Alors, c’est un jeu, donc l’essentiel des sommes collectées va aux joueurs, à ceux qui ont parié. Ils se répartiront 144 millions d’euros. Et puis la Française des jeux qui est l’opérateur, qui a mis en place le jeu et doit donc couvrir ses frais, la FDJ touchera 22 millions d’euros. Reste donc une bonne trentaine de millions d’euros qui vont aller pour une petite moitié au patrimoine, et pour le reste à des taxes. Mais oui, des taxes... comme toujours !

Et c’est une surprise ?

Non, pas vraiment. C’est la mécanique traditionnelle des jeux d’argent, et l’Etat se sucre régulièrement sur ces activités. C’est d’autant moins une surprise que les choses avaient été clairement dites avant le lancement du jeu. Mais c’est vrai que la répartition de tout cet argent, ça fait tiquer. Si on retire ce qui va légitimement aux joueurs, les taxes représentent 25% de l’activité réelle de ce Loto. Et si on pousse le raisonnement un peu plus loin, on voit que, une fois payés les joueurs (144 millions) et l’organisateur du jeu (22 millions), les gains réels, les gains nets se montent 34 millions, dont l’Etat va prendre près de la moitié. 45% de taxes. Bon rendement…

Et c’est là-dessus que Stéphane Bern réagit ?

Exactement, en demandant que l’Etat renonce à ses taxes, et fasse un geste en faveur du patrimoine. Les projets sélectionnés représentent un besoin de travaux urgents de 50 millions d’euros. Garder la totalité des 34 millions serait un beau geste. Il emploie d’ailleurs un argument assez fort : il explique que les Français qui ont misé sur ce Loto ne l’ont pas fait (ou en tout cas pas principalement) pour l’argent mais pour soutenir une cause, celle des bâtiments historiques, d’une partie de notre mémoire.

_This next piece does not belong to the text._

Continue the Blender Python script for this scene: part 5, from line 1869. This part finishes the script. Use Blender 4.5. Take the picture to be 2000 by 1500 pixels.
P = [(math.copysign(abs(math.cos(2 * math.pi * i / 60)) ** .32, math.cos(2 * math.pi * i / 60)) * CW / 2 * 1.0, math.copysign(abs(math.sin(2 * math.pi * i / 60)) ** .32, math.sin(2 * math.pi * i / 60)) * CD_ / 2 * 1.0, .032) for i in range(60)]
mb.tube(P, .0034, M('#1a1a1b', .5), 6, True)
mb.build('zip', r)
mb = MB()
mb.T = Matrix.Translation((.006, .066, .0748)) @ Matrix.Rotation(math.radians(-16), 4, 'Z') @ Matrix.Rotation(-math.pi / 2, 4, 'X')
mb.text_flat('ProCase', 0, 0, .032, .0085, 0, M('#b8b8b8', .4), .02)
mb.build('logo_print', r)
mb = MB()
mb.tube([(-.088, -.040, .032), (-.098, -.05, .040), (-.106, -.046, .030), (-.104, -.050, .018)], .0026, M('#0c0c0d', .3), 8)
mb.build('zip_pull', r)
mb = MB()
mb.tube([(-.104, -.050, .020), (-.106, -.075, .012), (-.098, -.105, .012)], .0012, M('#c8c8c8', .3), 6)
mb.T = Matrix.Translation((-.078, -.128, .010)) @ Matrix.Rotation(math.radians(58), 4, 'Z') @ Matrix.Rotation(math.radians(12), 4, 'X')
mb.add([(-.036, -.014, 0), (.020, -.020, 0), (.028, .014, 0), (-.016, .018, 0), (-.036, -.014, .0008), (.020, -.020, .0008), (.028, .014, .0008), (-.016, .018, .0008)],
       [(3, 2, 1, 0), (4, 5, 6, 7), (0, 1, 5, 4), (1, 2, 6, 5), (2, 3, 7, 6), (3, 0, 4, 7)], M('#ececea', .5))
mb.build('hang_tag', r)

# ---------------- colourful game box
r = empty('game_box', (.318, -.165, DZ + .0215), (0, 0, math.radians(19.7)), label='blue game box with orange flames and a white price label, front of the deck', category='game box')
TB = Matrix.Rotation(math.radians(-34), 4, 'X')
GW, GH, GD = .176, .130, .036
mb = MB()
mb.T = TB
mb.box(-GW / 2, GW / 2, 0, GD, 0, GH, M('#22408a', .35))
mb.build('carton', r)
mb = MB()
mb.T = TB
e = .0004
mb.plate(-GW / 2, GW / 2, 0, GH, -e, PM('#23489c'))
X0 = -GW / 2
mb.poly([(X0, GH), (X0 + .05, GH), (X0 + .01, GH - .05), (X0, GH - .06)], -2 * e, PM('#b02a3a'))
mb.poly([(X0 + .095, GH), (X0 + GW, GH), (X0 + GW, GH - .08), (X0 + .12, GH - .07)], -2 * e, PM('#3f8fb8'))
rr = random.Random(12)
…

Et il a eu gain de cause ?

Finalement oui, et même au-delà de ses espérances puisque non seulement l’Etat a abandonné les 14 millions de taxes qu’il devait prélever, mais il a rajouté 7 millions, gratis pro deo. Au total, 21 millions d’euros inespérés. Mais il a fallu une intervention directe du chef de l’Etat (et très probablement de Brigitte Macron) pour que Gérald Darmanin recule. Je me demande si Stéphane Bern ne devrait pas se saisir maintenant du problème des taxes sur les carburants et de la fiscalité verte. On aurait peut-être une chance qu’elles soient recalées.